▶ **Source data**
◆ ◆ ◆ ◆

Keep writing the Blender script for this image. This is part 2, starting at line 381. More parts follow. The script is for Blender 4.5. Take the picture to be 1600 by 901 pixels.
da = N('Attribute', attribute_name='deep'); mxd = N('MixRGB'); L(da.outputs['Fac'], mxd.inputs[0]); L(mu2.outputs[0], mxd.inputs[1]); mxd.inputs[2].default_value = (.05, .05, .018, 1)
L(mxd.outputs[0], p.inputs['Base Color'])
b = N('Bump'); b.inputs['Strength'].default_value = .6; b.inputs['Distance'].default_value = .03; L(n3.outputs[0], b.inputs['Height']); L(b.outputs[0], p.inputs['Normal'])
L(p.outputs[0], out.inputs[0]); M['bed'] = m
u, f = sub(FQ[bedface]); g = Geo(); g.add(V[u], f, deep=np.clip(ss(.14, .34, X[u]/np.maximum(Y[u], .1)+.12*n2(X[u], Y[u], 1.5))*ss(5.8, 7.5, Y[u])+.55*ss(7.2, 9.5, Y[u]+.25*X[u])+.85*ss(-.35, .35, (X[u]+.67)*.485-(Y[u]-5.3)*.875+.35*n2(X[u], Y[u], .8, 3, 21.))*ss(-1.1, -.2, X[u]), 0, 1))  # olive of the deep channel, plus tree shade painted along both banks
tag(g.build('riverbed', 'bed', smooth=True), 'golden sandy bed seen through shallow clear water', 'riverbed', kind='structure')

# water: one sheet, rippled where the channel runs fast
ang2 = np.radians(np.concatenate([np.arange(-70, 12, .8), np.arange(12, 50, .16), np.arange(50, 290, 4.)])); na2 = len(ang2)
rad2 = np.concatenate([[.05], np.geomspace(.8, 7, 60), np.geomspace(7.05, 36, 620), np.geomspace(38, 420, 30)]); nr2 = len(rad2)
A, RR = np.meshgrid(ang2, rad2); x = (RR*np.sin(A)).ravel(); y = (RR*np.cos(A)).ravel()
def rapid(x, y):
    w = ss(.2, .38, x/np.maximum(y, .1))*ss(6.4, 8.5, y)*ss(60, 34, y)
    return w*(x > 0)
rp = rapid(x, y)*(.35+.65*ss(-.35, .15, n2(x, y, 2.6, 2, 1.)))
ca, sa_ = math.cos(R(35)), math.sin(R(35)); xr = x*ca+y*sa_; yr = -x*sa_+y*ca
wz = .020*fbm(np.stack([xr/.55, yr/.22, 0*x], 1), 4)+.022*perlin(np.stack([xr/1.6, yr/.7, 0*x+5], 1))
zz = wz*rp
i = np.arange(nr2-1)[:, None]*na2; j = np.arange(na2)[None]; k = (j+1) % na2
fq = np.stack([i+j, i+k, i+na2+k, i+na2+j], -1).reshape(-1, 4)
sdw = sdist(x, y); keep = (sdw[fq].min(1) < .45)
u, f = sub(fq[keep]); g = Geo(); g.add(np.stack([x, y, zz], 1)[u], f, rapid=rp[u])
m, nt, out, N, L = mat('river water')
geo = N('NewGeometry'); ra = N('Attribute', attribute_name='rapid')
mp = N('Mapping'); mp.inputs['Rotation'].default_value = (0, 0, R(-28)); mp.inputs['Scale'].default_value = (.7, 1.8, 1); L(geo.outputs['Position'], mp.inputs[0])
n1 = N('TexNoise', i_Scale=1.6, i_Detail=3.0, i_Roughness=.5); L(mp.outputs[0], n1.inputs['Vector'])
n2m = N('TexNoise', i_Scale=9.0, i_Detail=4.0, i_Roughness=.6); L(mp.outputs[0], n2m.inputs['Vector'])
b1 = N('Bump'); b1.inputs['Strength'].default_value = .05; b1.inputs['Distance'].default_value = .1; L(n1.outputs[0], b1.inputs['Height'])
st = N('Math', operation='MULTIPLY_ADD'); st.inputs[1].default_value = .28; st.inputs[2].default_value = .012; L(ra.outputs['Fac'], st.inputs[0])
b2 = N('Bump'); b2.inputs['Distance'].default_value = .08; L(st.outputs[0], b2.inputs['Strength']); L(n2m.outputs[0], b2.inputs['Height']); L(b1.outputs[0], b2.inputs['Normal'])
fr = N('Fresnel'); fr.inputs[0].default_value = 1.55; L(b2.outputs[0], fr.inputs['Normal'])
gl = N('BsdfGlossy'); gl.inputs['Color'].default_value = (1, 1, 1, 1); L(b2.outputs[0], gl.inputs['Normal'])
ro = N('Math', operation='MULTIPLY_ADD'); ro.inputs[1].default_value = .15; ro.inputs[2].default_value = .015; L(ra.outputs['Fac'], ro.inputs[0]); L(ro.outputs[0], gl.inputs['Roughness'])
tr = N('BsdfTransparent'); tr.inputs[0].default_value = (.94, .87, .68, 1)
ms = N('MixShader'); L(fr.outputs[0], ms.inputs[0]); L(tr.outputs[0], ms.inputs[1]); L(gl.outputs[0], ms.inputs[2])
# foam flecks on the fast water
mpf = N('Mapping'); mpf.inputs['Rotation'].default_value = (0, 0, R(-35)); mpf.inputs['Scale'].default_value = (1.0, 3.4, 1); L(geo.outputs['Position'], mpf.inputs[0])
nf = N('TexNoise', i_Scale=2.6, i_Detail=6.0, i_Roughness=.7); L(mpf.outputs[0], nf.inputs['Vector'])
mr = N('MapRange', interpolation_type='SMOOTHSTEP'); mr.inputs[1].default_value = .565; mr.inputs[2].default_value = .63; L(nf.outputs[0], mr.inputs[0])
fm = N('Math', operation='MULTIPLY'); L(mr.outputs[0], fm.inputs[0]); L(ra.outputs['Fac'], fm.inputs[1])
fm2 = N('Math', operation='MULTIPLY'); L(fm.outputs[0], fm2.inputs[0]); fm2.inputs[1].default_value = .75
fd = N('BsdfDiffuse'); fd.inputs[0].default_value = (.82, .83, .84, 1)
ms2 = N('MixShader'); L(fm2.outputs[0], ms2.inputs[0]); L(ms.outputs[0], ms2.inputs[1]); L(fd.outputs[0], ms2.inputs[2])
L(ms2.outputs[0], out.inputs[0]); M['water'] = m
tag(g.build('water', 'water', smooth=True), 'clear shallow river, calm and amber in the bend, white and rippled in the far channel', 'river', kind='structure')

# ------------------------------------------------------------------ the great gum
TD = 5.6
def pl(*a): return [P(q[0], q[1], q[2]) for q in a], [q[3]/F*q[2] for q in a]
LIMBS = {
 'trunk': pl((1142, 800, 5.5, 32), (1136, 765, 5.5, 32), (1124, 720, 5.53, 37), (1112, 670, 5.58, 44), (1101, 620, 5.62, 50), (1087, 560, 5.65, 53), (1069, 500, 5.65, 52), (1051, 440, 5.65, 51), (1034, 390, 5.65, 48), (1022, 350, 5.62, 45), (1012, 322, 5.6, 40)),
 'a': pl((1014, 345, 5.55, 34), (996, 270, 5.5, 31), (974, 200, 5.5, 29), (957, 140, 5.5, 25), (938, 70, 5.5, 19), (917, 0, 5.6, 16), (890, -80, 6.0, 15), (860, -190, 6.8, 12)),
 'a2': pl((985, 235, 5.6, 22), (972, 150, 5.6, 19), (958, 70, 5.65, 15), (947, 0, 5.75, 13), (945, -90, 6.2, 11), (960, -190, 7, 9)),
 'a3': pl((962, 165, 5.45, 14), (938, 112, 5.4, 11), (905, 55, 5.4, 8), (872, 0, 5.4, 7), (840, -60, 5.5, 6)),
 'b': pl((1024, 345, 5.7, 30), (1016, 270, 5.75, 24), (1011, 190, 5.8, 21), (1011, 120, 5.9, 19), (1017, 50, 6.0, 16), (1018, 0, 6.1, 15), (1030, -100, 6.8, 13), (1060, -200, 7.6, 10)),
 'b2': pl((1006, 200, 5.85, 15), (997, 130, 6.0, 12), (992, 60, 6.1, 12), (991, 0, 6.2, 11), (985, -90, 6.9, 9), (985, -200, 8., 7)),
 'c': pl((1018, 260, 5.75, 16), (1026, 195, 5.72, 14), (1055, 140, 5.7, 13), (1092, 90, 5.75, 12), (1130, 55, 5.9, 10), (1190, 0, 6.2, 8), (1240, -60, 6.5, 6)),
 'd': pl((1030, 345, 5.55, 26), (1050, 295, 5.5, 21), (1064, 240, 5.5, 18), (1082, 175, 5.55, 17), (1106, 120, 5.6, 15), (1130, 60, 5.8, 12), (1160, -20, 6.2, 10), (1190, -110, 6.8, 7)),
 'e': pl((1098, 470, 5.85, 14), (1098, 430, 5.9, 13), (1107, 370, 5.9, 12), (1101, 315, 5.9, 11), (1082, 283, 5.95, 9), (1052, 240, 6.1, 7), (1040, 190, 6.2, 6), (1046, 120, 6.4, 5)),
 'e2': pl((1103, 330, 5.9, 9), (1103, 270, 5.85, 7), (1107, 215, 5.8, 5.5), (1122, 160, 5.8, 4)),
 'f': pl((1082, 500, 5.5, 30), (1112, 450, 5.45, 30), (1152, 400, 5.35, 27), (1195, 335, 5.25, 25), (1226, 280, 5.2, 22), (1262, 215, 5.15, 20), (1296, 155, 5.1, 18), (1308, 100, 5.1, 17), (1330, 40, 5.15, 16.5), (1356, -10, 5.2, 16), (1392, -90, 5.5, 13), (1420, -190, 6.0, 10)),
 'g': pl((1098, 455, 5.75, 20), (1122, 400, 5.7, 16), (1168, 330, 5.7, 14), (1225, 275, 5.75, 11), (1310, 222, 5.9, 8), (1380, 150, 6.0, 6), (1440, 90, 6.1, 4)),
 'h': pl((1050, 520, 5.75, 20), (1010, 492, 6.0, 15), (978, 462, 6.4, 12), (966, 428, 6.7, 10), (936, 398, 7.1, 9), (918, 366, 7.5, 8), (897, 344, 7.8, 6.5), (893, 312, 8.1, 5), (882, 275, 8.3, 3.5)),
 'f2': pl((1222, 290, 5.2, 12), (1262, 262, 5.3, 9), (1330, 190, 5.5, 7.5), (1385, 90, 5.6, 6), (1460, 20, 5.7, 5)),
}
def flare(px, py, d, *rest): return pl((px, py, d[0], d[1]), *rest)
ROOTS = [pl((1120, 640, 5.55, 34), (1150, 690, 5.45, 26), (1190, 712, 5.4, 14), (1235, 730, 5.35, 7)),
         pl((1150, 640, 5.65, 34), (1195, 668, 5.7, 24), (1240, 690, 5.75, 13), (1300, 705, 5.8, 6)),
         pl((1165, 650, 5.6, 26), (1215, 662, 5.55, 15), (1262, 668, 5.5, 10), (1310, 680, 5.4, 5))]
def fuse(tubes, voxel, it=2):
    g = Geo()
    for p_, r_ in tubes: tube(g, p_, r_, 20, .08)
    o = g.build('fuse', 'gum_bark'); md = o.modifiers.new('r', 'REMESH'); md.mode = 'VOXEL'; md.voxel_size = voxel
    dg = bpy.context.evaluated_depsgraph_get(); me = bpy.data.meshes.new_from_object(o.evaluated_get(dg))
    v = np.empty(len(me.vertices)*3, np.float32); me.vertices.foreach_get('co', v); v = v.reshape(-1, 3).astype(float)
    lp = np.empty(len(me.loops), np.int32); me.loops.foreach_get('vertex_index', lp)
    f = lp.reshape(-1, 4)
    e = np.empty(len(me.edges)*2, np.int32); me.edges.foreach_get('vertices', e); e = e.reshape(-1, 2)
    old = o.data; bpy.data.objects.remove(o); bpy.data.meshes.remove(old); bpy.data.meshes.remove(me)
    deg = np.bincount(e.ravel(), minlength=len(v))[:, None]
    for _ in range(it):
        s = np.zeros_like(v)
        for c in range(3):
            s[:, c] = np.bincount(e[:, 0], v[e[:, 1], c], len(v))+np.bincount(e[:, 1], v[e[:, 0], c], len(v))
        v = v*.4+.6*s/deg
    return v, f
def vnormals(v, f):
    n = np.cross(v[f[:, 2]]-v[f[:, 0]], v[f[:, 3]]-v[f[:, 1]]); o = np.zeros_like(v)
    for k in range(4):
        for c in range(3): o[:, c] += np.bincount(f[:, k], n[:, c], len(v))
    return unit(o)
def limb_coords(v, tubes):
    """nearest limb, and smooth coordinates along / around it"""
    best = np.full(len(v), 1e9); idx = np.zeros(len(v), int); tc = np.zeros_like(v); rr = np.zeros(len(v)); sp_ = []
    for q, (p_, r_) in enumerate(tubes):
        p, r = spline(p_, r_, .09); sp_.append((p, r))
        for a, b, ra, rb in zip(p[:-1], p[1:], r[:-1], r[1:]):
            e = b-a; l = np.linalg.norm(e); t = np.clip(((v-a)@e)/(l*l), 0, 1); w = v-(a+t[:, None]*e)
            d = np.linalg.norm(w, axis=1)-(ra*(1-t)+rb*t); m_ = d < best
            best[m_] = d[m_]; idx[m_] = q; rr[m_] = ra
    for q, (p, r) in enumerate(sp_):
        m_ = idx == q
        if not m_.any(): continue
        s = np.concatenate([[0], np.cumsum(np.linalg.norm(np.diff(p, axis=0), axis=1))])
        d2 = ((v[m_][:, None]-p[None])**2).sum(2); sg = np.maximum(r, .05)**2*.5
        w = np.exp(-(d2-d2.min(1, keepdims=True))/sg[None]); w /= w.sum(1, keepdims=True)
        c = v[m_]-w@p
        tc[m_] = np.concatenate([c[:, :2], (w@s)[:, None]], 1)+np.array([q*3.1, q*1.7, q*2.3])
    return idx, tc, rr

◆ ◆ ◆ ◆

▶ **What needs to be done**
Everything from the first line of the data through the line containing "tag(g.build('riverbed', 'bed', smooth=True), 'golden" should be echoed exactly. Add nothing.

▶ **Expected output**
Keep writing the Blender script for this image. This is part 2, starting at line 381. More parts follow. The script is for Blender 4.5. Take the picture to be 1600 by 901 pixels.
da = N('Attribute', attribute_name='deep'); mxd = N('MixRGB'); L(da.outputs['Fac'], mxd.inputs[0]); L(mu2.outputs[0], mxd.inputs[1]); mxd.inputs[2].default_value = (.05, .05, .018, 1)
L(mxd.outputs[0], p.inputs['Base Color'])
b = N('Bump'); b.inputs['Strength'].default_value = .6; b.inputs['Distance'].default_value = .03; L(n3.outputs[0], b.inputs['Height']); L(b.outputs[0], p.inputs['Normal'])
L(p.outputs[0], out.inputs[0]); M['bed'] = m
u, f = sub(FQ[bedface]); g = Geo(); g.add(V[u], f, deep=np.clip(ss(.14, .34, X[u]/np.maximum(Y[u], .1)+.12*n2(X[u], Y[u], 1.5))*ss(5.8, 7.5, Y[u])+.55*ss(7.2, 9.5, Y[u]+.25*X[u])+.85*ss(-.35, .35, (X[u]+.67)*.485-(Y[u]-5.3)*.875+.35*n2(X[u], Y[u], .8, 3, 21.))*ss(-1.1, -.2, X[u]), 0, 1))  # olive of the deep channel, plus tree shade painted along both banks
tag(g.build('riverbed', 'bed', smooth=True), 'golden sandy bed seen through shallow clear water', 'riverbed', kind='structure')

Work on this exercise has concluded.